Exercise
Copy all the material that follows, keeping every character the same.

Dataset section
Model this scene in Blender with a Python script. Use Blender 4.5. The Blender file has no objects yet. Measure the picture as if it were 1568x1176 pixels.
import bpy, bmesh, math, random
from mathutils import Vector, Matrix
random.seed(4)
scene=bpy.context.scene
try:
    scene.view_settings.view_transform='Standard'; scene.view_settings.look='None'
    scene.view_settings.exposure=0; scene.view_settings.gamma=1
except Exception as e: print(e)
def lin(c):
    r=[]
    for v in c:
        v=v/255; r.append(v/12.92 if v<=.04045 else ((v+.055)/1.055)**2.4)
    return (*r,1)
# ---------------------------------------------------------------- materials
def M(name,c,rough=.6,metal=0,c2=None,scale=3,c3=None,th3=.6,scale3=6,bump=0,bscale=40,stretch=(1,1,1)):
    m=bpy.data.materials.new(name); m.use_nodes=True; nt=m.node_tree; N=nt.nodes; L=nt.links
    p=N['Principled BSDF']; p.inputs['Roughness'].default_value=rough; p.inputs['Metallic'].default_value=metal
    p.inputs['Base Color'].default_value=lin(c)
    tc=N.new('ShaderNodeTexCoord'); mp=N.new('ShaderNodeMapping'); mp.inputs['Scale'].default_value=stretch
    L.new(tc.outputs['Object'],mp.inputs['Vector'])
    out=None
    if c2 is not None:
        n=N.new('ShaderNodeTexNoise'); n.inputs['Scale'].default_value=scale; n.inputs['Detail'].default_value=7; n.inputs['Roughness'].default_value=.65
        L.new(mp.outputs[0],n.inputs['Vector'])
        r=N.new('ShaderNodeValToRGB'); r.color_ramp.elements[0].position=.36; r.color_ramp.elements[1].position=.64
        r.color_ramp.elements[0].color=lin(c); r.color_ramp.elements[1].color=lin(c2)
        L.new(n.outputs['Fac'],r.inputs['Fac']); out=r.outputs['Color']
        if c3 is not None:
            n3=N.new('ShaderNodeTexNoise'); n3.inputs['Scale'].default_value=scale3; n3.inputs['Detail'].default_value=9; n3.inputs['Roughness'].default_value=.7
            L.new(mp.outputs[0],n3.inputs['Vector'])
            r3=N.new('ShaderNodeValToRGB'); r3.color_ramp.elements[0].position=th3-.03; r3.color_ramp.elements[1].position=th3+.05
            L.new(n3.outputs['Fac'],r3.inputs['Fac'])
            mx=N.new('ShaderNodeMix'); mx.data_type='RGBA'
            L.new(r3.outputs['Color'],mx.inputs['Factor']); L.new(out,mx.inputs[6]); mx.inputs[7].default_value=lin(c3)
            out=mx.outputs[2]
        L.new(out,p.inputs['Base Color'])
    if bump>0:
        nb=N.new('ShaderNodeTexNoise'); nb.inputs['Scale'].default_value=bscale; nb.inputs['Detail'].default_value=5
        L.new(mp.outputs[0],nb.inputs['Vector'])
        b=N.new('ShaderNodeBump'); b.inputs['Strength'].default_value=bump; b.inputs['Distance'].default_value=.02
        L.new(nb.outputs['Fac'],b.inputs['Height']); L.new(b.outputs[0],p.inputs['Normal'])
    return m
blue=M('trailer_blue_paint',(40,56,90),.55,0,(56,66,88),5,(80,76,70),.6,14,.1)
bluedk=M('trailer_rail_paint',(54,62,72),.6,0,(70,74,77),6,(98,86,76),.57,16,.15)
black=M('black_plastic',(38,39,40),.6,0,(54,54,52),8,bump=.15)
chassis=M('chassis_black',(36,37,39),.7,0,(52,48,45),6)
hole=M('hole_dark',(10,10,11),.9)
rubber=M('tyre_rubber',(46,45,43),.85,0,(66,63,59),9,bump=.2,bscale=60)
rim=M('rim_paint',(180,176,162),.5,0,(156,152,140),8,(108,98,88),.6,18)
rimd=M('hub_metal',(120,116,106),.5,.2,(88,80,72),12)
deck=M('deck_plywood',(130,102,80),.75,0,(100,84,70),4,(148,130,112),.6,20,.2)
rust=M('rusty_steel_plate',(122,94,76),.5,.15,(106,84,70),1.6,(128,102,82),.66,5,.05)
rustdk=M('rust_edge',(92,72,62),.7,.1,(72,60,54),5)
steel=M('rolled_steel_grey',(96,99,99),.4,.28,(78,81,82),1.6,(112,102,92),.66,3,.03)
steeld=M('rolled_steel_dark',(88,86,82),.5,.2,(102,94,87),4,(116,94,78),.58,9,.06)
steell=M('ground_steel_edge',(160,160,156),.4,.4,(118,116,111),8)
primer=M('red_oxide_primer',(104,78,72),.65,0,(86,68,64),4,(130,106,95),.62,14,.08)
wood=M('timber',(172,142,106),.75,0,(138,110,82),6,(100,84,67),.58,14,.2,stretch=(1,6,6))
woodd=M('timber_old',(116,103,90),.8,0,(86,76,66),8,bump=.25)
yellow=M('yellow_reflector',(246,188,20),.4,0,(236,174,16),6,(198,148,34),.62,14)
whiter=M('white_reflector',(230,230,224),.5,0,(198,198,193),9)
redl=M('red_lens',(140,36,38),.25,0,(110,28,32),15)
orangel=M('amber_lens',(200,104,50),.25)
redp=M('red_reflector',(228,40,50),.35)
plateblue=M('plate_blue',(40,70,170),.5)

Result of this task
Model this scene in Blender with a Python script. Use Blender 4.5. The Blender file has no objects yet. Measure the picture as if it were 1568x1176 pixels.
import bpy, bmesh, math, random
from mathutils import Vector, Matrix
random.seed(4)
scene=bpy.context.scene
try:
    scene.view_settings.view_transform='Standard'; scene.view_settings.look='None'
    scene.view_settings.exposure=0; scene.view_settings.gamma=1
except Exception as e: print(e)
def lin(c):
    r=[]
    for v in c:
        v=v/255; r.append(v/12.92 if v<=.04045 else ((v+.055)/1.055)**2.4)
    return (*r,1)
# ---------------------------------------------------------------- materials
def M(name,c,rough=.6,metal=0,c2=None,scale=3,c3=None,th3=.6,scale3=6,bump=0,bscale=40,stretch=(1,1,1)):
    m=bpy.data.materials.new(name); m.use_nodes=True; nt=m.node_tree; N=nt.nodes; L=nt.links
    p=N['Principled BSDF']; p.inputs['Roughness'].default_value=rough; p.inputs['Metallic'].default_value=metal
    p.inputs['Base Color'].default_value=lin(c)
    tc=N.new('ShaderNodeTexCoord'); mp=N.new('ShaderNodeMapping'); mp.inputs['Scale'].default_value=stretch
    L.new(tc.outputs['Object'],mp.inputs['Vector'])
    out=None
    if c2 is not None:
        n=N.new('ShaderNodeTexNoise'); n.inputs['Scale'].default_value=scale; n.inputs['Detail'].default_value=7; n.inputs['Roughness'].default_value=.65
        L.new(mp.outputs[0],n.inputs['Vector'])
        r=N.new('ShaderNodeValToRGB'); r.color_ramp.elements[0].position=.36; r.color_ramp.elements[1].position=.64
        r.color_ramp.elements[0].color=lin(c); r.color_ramp.elements[1].color=lin(c2)
        L.new(n.outputs['Fac'],r.inputs['Fac']); out=r.outputs['Color']
        if c3 is not None:
            n3=N.new('ShaderNodeTexNoise'); n3.inputs['Scale'].default_value=scale3; n3.inputs['Detail'].default_value=9; n3.inputs['Roughness'].default_value=.7
            L.new(mp.outputs[0],n3.inputs['Vector'])
            r3=N.new('ShaderNodeValToRGB'); r3.color_ramp.elements[0].position=th3-.03; r3.color_ramp.elements[1].position=th3+.05
            L.new(n3.outputs['Fac'],r3.inputs['Fac'])
            mx=N.new('ShaderNodeMix'); mx.data_type='RGBA'
            L.new(r3.outputs['Color'],mx.inputs['Factor']); L.new(out,mx.inputs[6]); mx.inputs[7].default_value=lin(c3)
            out=mx.outputs[2]
        L.new(out,p.inputs['Base Color'])
    if bump>0:
        nb=N.new('ShaderNodeTexNoise'); nb.inputs['Scale'].default_value=bscale; nb.inputs['Detail'].default_value=5
        L.new(mp.outputs[0],nb.inputs['Vector'])
        b=N.new('ShaderNodeBump'); b.inputs['Strength'].default_value=bump; b.inputs['Distance'].default_value=.02
        L.new(nb.outputs['Fac'],b.inputs['Height']); L.new(b.outputs[0],p.inputs['Normal'])
    return m
blue=M('trailer_blue_paint',(40,56,90),.55,0,(56,66,88),5,(80,76,70),.6,14,.1)
bluedk=M('trailer_rail_paint',(54,62,72),.6,0,(70,74,77),6,(98,86,76),.57,16,.15)
black=M('black_plastic',(38,39,40),.6,0,(54,54,52),8,bump=.15)
chassis=M('chassis_black',(36,37,39),.7,0,(52,48,45),6)
hole=M('hole_dark',(10,10,11),.9)
rubber=M('tyre_rubber',(46,45,43),.85,0,(66,63,59),9,bump=.2,bscale=60)
rim=M('rim_paint',(180,176,162),.5,0,(156,152,140),8,(108,98,88),.6,18)
rimd=M('hub_metal',(120,116,106),.5,.2,(88,80,72),12)
deck=M('deck_plywood',(130,102,80),.75,0,(100,84,70),4,(148,130,112),.6,20,.2)
rust=M('rusty_steel_plate',(122,94,76),.5,.15,(106,84,70),1.6,(128,102,82),.66,5,.05)
rustdk=M('rust_edge',(92,72,62),.7,.1,(72,60,54),5)
steel=M('rolled_steel_grey',(96,99,99),.4,.28,(78,81,82),1.6,(112,102,92),.66,3,.03)
steeld=M('rolled_steel_dark',(88,86,82),.5,.2,(102,94,87),4,(116,94,78),.58,9,.06)
steell=M('ground_steel_edge',(160,160,156),.4,.4,(118,116,111),8)
primer=M('red_oxide_primer',(104,78,72),.65,0,(86,68,64),4,(130,106,95),.62,14,.08)
wood=M('timber',(172,142,106),.75,0,(138,110,82),6,(100,84,67),.58,14,.2,stretch=(1,6,6))
woodd=M('timber_old',(116,103,90),.8,0,(86,76,66),8,bump=.25)
yellow=M('yellow_reflector',(246,188,20),.4,0,(236,174,16),6,(198,148,34),.62,14)
whiter=M('white_reflector',(230,230,224),.5,0,(198,198,193),9)
redl=M('red_lens',(140,36,38),.25,0,(110,28,32),15)
orangel=M('amber_lens',(200,104,50),.25)
redp=M('red_reflector',(228,40,50),.35)
plateblue=M('plate_blue',(40,70,170),.5)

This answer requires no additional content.